Заговорщики пришли в отчаяние: покинутые своими войсками, оцепленные войсками Конвента, они начинают винить и укорять друг друга. Коффиналь, энергичный человек, не встретивший надлежащей поддержки, выступает против Анрио и со словами: «Негодяй! Это ты нас погубил своей трусостью!» – бросается на него и вышвыривает из окна. Несчастный падает на кучу навоза, смягчившую падение, так что оно не оказалось смертельным. Леба стреляет в себя из пистолета; Робеспьер-младший выбрасывается из окна. Один Сен-Жюст остается спокоен и неподвижен, с оружием в руке, но не применяя его. Тут наконец Робеспьер решается покончить с собой и находит на это мужество в своем отчаянном положении: он спускает курок пистолета, но пуля, попав выше губы, только проходит через щеку и легко ранит его.

Между тем несколько смелых людей – упомянутый уже Дюла, жандарм Мерда и несколько других, – оставив Бурдона с отрядами на площади, поднимаются по лестнице, вооруженные саблями и пистолетами, и входят в залу совета в то самое мгновение, как раздаются два выстрела. Муниципальные чиновники хотят скинуть с себя шарфы, но Дюла грозит саблей первому, кто это сделает. Все остаются неподвижными. Немедленно схвачены Пайен, Флерио, Дюма, Коффиналь и другие; раненых уносят на носилках, и шествие с триумфом направляется в Конвент.

Победные крики раздаются вокруг залы и оглашают ее своды.
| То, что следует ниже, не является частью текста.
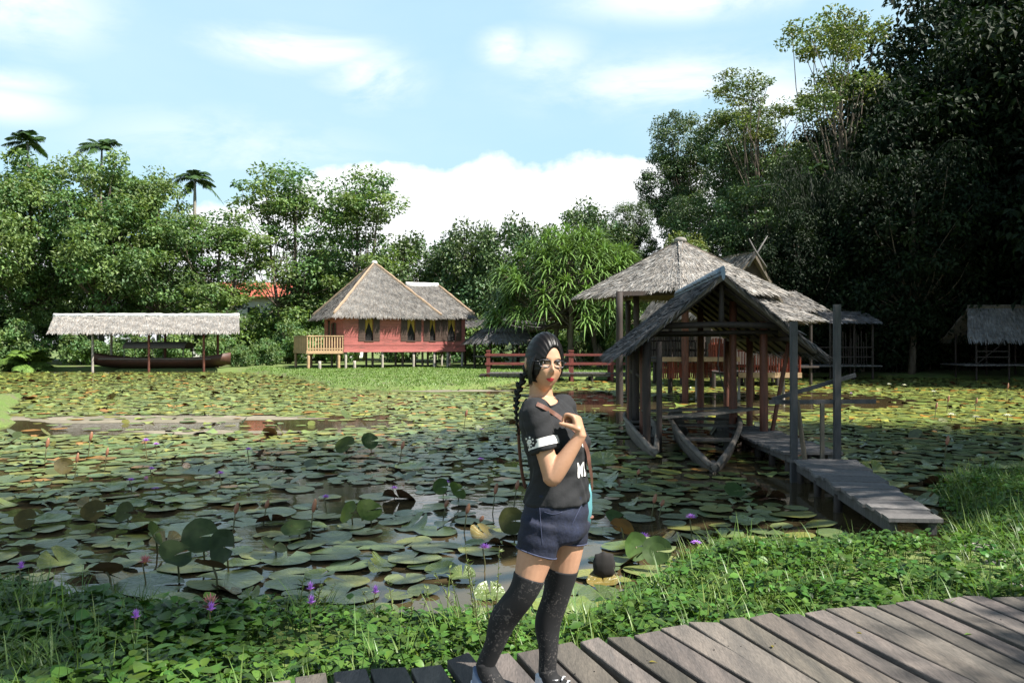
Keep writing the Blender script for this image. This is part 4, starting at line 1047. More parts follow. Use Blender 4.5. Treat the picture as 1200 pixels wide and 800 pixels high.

Тогда крики «Да здравствует свобода! Да здравствует Конвент! Долой тиранов!» раздаются отовсюду. Президент произносит следующие слова:

– Представители! Робеспьер и его сообщники за дверями вашей залы. Желаете вы, чтобы их доставили сюда?

– Нет! Нет! – кричат множество голосов. – Казнить заговорщиков!
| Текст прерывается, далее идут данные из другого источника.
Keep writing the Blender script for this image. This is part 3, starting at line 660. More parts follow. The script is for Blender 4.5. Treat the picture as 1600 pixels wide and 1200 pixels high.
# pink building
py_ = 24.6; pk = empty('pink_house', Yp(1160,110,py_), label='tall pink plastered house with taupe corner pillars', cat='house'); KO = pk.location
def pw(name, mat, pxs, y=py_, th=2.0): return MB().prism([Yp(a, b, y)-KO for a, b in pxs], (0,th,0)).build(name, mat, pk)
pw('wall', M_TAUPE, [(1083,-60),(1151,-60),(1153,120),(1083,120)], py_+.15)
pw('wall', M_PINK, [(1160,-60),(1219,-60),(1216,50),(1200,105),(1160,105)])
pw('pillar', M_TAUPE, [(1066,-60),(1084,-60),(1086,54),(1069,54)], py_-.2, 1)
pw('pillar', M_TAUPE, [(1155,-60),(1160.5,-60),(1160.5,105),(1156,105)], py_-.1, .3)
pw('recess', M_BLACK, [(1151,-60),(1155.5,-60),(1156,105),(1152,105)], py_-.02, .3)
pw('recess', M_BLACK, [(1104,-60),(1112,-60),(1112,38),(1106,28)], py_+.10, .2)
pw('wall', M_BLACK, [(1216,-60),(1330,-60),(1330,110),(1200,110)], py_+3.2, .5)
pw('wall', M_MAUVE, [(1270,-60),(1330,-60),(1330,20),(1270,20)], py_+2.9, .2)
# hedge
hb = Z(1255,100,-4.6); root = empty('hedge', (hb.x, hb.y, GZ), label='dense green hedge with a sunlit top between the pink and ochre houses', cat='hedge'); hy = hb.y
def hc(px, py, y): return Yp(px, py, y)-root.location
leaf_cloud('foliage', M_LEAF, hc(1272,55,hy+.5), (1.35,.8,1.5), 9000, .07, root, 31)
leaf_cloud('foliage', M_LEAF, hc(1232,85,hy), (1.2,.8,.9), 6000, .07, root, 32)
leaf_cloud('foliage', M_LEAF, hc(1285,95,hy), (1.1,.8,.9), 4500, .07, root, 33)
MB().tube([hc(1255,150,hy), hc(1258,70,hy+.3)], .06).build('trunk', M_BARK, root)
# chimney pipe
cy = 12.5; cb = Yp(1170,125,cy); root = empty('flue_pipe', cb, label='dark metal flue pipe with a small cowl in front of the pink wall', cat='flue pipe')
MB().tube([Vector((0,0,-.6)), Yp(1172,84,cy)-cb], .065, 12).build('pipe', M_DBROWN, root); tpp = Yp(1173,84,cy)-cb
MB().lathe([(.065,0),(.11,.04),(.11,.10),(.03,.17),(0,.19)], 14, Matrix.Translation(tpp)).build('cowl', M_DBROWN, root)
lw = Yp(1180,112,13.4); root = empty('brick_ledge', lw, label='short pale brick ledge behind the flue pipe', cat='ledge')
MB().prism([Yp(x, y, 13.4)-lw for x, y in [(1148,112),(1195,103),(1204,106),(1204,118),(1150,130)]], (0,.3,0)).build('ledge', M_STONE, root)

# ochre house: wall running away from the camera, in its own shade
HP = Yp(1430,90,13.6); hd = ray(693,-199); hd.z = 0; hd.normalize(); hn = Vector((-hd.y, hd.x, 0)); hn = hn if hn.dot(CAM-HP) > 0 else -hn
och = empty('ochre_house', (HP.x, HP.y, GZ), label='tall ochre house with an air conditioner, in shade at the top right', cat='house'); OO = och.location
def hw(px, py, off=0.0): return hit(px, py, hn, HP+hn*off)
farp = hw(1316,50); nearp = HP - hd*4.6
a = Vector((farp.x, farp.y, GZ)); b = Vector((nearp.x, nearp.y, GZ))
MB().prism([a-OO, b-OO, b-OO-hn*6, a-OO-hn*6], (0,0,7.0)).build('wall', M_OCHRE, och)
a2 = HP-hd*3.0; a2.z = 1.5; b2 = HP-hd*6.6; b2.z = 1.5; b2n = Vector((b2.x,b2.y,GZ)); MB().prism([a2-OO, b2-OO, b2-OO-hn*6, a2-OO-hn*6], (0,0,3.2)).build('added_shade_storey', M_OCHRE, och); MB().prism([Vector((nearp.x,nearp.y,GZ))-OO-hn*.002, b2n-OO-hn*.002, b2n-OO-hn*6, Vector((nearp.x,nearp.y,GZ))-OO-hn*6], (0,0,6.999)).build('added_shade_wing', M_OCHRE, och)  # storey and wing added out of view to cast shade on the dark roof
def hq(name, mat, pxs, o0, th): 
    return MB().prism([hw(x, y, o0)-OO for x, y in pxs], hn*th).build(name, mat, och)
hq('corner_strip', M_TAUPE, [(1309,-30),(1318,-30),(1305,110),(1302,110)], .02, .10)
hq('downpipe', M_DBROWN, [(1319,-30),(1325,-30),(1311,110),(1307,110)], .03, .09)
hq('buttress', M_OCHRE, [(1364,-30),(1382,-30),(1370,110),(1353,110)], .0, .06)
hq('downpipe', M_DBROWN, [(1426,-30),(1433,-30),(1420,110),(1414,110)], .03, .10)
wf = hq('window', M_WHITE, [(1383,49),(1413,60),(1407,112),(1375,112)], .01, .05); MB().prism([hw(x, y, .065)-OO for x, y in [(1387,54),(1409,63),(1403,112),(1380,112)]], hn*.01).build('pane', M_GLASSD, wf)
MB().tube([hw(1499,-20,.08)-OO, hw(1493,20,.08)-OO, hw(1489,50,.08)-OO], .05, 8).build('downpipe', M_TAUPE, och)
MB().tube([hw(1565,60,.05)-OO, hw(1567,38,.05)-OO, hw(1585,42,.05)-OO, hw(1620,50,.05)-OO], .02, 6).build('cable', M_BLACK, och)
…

Робеспьера с остальными переводят в залу Комитета общественного спасения. Его кладут на стол и подпирают ему голову несколькими картонками. Он сохраняет полное присутствие духа и бесстрастный вид. На нем синий фрак – тот самый, что был в день празднества Высшего существа, – нанковые штаны и белые чулки, спустившиеся к щиколоткам. Кровь льется из раны, и Робеспьер утирает ее чехлом от пистолета. Ему время от времени подают клочки бумаги, и он утирает ими лицо.